[Records shown start]

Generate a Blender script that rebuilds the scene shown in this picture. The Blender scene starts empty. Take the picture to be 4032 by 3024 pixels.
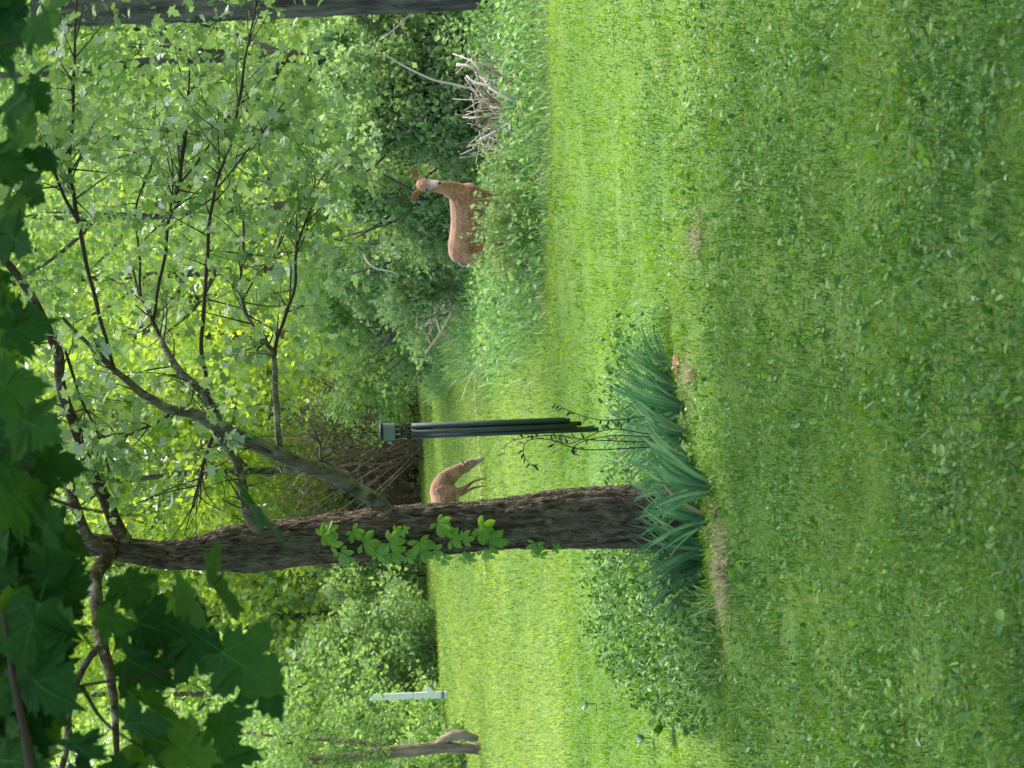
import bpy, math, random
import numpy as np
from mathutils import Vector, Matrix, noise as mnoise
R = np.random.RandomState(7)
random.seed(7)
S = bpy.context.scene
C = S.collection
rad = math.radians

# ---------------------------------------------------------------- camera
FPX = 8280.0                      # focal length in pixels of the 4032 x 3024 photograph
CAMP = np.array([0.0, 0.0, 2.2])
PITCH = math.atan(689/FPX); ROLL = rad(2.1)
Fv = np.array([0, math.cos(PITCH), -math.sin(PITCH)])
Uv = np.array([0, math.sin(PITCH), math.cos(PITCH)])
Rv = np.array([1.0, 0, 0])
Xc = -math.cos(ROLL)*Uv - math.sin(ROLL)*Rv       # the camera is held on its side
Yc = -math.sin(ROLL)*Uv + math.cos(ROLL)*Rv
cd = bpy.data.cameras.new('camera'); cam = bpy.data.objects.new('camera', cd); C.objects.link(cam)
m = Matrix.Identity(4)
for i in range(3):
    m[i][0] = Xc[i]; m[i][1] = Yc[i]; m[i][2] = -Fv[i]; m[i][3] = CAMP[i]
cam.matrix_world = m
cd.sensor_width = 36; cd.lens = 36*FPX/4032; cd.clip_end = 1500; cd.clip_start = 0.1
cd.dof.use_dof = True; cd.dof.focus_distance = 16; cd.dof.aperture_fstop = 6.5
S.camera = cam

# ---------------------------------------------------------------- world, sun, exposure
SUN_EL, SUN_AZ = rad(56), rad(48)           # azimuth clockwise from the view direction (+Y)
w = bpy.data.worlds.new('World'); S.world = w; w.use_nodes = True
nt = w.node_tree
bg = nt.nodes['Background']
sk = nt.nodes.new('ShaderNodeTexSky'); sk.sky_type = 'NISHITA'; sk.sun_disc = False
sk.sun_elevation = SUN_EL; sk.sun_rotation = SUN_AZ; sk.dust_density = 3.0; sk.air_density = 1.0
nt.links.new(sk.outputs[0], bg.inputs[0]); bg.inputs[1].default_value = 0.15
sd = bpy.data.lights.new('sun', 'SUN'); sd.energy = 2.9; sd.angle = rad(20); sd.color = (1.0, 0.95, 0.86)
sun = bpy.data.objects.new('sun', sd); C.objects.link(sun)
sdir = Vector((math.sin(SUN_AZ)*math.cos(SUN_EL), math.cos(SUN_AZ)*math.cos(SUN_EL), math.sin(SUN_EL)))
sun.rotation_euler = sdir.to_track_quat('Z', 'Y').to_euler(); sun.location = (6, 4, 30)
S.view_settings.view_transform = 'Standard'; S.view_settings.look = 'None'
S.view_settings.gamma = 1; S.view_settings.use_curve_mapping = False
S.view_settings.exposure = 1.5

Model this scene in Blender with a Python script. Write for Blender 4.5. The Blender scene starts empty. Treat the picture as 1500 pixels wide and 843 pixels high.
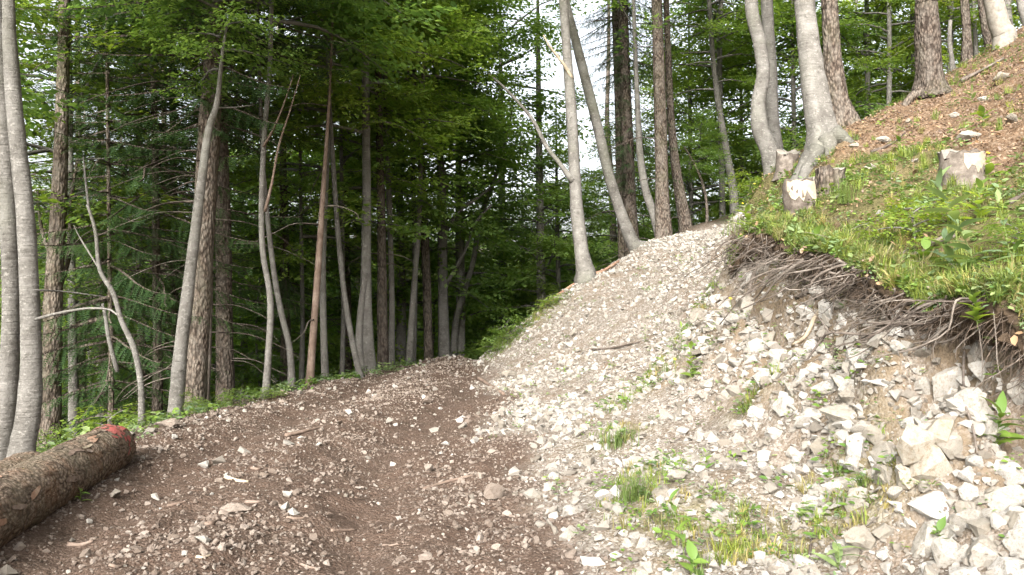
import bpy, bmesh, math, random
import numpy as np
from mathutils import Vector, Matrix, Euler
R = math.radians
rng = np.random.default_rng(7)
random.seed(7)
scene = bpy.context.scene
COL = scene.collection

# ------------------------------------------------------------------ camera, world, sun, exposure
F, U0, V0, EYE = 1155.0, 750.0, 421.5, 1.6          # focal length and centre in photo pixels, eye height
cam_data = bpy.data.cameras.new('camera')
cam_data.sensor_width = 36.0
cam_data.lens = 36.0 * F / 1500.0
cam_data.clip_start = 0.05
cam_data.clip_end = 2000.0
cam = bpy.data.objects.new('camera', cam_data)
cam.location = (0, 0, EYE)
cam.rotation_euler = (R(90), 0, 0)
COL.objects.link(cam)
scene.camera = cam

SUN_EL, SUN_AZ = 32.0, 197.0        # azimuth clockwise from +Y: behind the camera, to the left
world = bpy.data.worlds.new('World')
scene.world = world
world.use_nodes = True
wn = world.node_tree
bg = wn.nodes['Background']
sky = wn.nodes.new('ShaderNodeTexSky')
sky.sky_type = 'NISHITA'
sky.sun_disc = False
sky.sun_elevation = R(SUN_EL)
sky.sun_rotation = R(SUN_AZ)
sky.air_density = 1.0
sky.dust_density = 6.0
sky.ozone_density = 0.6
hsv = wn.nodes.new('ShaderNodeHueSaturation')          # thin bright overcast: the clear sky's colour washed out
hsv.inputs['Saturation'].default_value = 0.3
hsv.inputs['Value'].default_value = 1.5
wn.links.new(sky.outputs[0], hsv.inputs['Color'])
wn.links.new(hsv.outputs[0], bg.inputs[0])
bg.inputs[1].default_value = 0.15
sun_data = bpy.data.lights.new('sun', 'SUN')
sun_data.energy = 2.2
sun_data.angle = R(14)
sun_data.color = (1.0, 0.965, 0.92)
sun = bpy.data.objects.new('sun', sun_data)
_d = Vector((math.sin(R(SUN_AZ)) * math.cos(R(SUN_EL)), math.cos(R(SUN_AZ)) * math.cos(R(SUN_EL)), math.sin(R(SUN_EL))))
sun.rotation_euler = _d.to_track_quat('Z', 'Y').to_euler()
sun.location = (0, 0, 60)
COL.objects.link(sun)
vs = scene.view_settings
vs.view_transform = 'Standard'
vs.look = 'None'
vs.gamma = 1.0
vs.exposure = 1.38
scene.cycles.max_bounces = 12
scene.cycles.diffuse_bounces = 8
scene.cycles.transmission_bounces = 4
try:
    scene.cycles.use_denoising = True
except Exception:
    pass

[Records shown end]

(Written task):
Exactly as written, please give again the lines from the beginning of the listing through the line containing "rad = math.radians", inclusive, without any pictures.

(Problem solution):
Generate a Blender script that rebuilds the scene shown in this picture. The Blender scene starts empty. Take the picture to be 4032 by 3024 pixels.
import bpy, math, random
import numpy as np
from mathutils import Vector, Matrix, noise as mnoise
R = np.random.RandomState(7)
random.seed(7)
S = bpy.context.scene
C = S.collection
rad = math.radians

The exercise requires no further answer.